>>>

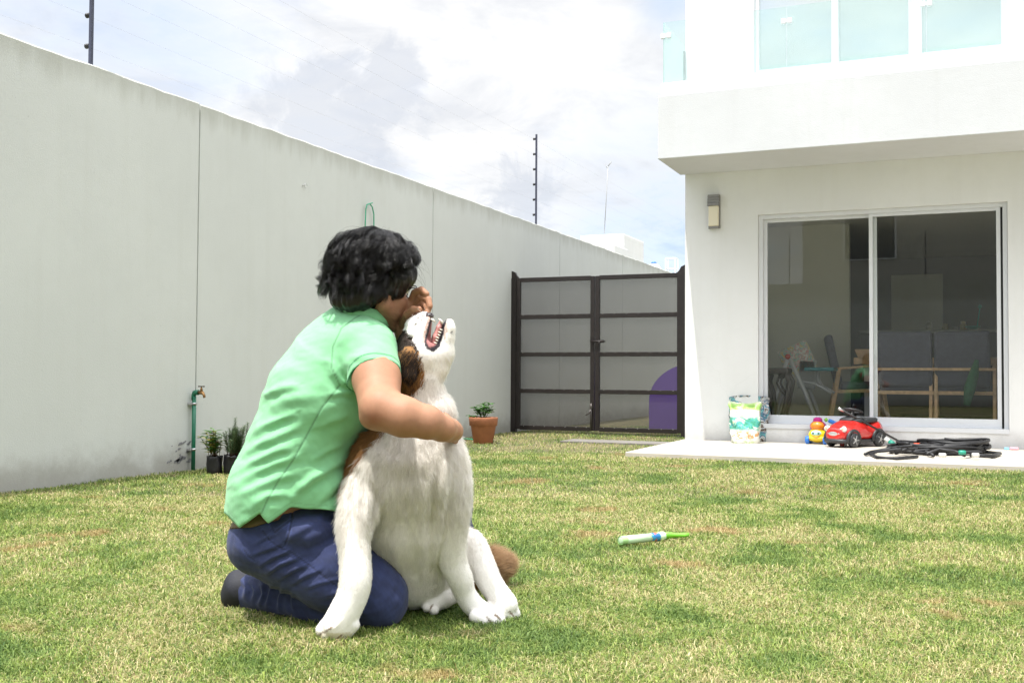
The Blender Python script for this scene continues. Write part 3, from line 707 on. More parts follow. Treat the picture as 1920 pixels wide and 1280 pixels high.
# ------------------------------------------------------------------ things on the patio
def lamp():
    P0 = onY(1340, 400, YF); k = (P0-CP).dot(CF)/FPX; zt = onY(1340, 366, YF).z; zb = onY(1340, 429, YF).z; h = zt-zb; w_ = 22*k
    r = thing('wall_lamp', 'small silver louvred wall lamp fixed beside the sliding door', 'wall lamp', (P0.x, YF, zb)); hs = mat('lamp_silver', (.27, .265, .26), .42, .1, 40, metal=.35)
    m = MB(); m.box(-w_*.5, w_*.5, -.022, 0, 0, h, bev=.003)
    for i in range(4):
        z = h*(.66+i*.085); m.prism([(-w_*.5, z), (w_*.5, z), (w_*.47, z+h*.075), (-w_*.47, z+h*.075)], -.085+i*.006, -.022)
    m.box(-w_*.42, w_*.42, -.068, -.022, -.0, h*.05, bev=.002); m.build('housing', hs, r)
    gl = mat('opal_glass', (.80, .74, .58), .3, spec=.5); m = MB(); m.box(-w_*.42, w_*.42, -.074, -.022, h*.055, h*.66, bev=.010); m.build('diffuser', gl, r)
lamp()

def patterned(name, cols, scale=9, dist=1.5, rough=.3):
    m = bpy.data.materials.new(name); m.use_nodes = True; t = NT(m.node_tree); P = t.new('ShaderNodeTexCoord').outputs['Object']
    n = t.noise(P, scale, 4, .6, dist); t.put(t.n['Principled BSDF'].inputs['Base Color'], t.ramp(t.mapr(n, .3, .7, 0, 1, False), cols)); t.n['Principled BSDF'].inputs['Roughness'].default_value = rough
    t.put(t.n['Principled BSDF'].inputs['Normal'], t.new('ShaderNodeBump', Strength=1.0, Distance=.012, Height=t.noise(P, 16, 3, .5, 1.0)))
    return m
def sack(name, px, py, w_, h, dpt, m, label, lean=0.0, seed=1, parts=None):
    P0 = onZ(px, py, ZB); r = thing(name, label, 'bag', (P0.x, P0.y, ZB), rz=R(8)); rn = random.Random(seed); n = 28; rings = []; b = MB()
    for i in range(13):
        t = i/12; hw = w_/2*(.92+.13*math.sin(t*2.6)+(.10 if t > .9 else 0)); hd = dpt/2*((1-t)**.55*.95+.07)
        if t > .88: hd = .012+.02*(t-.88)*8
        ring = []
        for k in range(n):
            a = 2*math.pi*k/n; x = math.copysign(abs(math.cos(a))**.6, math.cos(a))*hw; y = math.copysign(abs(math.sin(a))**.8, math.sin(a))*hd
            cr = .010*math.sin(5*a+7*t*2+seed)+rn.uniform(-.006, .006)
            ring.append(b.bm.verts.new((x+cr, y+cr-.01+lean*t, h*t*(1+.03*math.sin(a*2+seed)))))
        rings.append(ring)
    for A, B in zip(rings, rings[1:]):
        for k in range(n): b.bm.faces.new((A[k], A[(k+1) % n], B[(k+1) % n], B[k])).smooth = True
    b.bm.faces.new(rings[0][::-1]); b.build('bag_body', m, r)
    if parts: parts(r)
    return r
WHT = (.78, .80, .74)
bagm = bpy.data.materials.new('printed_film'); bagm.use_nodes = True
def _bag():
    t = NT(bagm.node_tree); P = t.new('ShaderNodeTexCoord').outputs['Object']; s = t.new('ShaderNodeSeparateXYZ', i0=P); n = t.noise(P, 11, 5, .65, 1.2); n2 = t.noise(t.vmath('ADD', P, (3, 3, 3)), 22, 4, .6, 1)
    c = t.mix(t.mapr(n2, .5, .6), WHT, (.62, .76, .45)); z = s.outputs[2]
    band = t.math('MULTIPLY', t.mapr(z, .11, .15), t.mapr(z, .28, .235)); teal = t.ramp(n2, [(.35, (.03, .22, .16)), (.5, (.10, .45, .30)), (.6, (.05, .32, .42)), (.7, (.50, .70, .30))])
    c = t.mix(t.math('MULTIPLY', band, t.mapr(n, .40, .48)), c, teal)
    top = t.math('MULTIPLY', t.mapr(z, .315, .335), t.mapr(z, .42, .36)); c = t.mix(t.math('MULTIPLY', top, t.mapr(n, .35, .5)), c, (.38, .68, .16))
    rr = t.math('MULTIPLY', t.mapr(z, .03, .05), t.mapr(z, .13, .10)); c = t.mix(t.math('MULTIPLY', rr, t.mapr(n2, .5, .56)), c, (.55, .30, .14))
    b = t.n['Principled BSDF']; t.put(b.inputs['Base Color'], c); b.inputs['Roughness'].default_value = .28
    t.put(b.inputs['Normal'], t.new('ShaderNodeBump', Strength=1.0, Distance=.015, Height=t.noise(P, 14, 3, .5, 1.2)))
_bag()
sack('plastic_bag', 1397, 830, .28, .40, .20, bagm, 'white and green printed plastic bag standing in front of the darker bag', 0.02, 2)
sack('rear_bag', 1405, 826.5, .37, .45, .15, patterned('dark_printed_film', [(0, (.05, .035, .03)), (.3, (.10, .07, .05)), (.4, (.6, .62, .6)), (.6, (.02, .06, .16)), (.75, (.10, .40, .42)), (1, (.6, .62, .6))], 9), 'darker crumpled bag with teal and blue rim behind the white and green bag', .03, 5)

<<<

__Task directions__
From the material above, copy everything exactly but the pictures.

__Completed task__
The Blender Python script for this scene continues. Write part 3, from line 707 on. More parts follow. Treat the picture as 1920 pixels wide and 1280 pixels high.
# ------------------------------------------------------------------ things on the patio
def lamp():
    P0 = onY(1340, 400, YF); k = (P0-CP).dot(CF)/FPX; zt = onY(1340, 366, YF).z; zb = onY(1340, 429, YF).z; h = zt-zb; w_ = 22*k
    r = thing('wall_lamp', 'small silver louvred wall lamp fixed beside the sliding door', 'wall lamp', (P0.x, YF, zb)); hs = mat('lamp_silver', (.27, .265, .26), .42, .1, 40, metal=.35)
    m = MB(); m.box(-w_*.5, w_*.5, -.022, 0, 0, h, bev=.003)
    for i in range(4):
        z = h*(.66+i*.085); m.prism([(-w_*.5, z), (w_*.5, z), (w_*.47, z+h*.075), (-w_*.47, z+h*.075)], -.085+i*.006, -.022)
    m.box(-w_*.42, w_*.42, -.068, -.022, -.0, h*.05, bev=.002); m.build('housing', hs, r)
    gl = mat('opal_glass', (.80, .74, .58), .3, spec=.5); m = MB(); m.box(-w_*.42, w_*.42, -.074, -.022, h*.055, h*.66, bev=.010); m.build('diffuser', gl, r)
lamp()

def patterned(name, cols, scale=9, dist=1.5, rough=.3):
    m = bpy.data.materials.new(name); m.use_nodes = True; t = NT(m.node_tree); P = t.new('ShaderNodeTexCoord').outputs['Object']
    n = t.noise(P, scale, 4, .6, dist); t.put(t.n['Principled BSDF'].inputs['Base Color'], t.ramp(t.mapr(n, .3, .7, 0, 1, False), cols)); t.n['Principled BSDF'].inputs['Roughness'].default_value = rough
    t.put(t.n['Principled BSDF'].inputs['Normal'], t.new('ShaderNodeBump', Strength=1.0, Distance=.012, Height=t.noise(P, 16, 3, .5, 1.0)))
    return m
def sack(name, px, py, w_, h, dpt, m, label, lean=0.0, seed=1, parts=None):
    P0 = onZ(px, py, ZB); r = thing(name, label, 'bag', (P0.x, P0.y, ZB), rz=R(8)); rn = random.Random(seed); n = 28; rings = []; b = MB()
    for i in range(13):
        t = i/12; hw = w_/2*(.92+.13*math.sin(t*2.6)+(.10 if t > .9 else 0)); hd = dpt/2*((1-t)**.55*.95+.07)
        if t > .88: hd = .012+.02*(t-.88)*8
        ring = []
        for k in range(n):
            a = 2*math.pi*k/n; x = math.copysign(abs(math.cos(a))**.6, math.cos(a))*hw; y = math.copysign(abs(math.sin(a))**.8, math.sin(a))*hd
            cr = .010*math.sin(5*a+7*t*2+seed)+rn.uniform(-.006, .006)
            ring.append(b.bm.verts.new((x+cr, y+cr-.01+lean*t, h*t*(1+.03*math.sin(a*2+seed)))))
        rings.append(ring)
    for A, B in zip(rings, rings[1:]):
        for k in range(n): b.bm.faces.new((A[k], A[(k+1) % n], B[(k+1) % n], B[k])).smooth = True
    b.bm.faces.new(rings[0][::-1]); b.build('bag_body', m, r)
    if parts: parts(r)
    return r
WHT = (.78, .80, .74)
bagm = bpy.data.materials.new('printed_film'); bagm.use_nodes = True
def _bag():
    t = NT(bagm.node_tree); P = t.new('ShaderNodeTexCoord').outputs['Object']; s = t.new('ShaderNodeSeparateXYZ', i0=P); n = t.noise(P, 11, 5, .65, 1.2); n2 = t.noise(t.vmath('ADD', P, (3, 3, 3)), 22, 4, .6, 1)
    c = t.mix(t.mapr(n2, .5, .6), WHT, (.62, .76, .45)); z = s.outputs[2]
    band = t.math('MULTIPLY', t.mapr(z, .11, .15), t.mapr(z, .28, .235)); teal = t.ramp(n2, [(.35, (.03, .22, .16)), (.5, (.10, .45, .30)), (.6, (.05, .32, .42)), (.7, (.50, .70, .30))])
    c = t.mix(t.math('MULTIPLY', band, t.mapr(n, .40, .48)), c, teal)
    top = t.math('MULTIPLY', t.mapr(z, .315, .335), t.mapr(z, .42, .36)); c = t.mix(t.math('MULTIPLY', top, t.mapr(n, .35, .5)), c, (.38, .68, .16))
    rr = t.math('MULTIPLY', t.mapr(z, .03, .05), t.mapr(z, .13, .10)); c = t.mix(t.math('MULTIPLY', rr, t.mapr(n2, .5, .56)), c, (.55, .30, .14))
    b = t.n['Principled BSDF']; t.put(b.inputs['Base Color'], c); b.inputs['Roughness'].default_value = .28
    t.put(b.inputs['Normal'], t.new('ShaderNodeBump', Strength=1.0, Distance=.015, Height=t.noise(P, 14, 3, .5, 1.2)))
_bag()
sack('plastic_bag', 1397, 830, .28, .40, .20, bagm, 'white and green printed plastic bag standing in front of the darker bag', 0.02, 2)
sack('rear_bag', 1405, 826.5, .37, .45, .15, patterned('dark_printed_film', [(0, (.05, .035, .03)), (.3, (.10, .07, .05)), (.4, (.6, .62, .6)), (.6, (.02, .06, .16)), (.75, (.10, .40, .42)), (1, (.6, .62, .6))], 9), 'darker crumpled bag with teal and blue rim behind the white and green bag', .03, 5)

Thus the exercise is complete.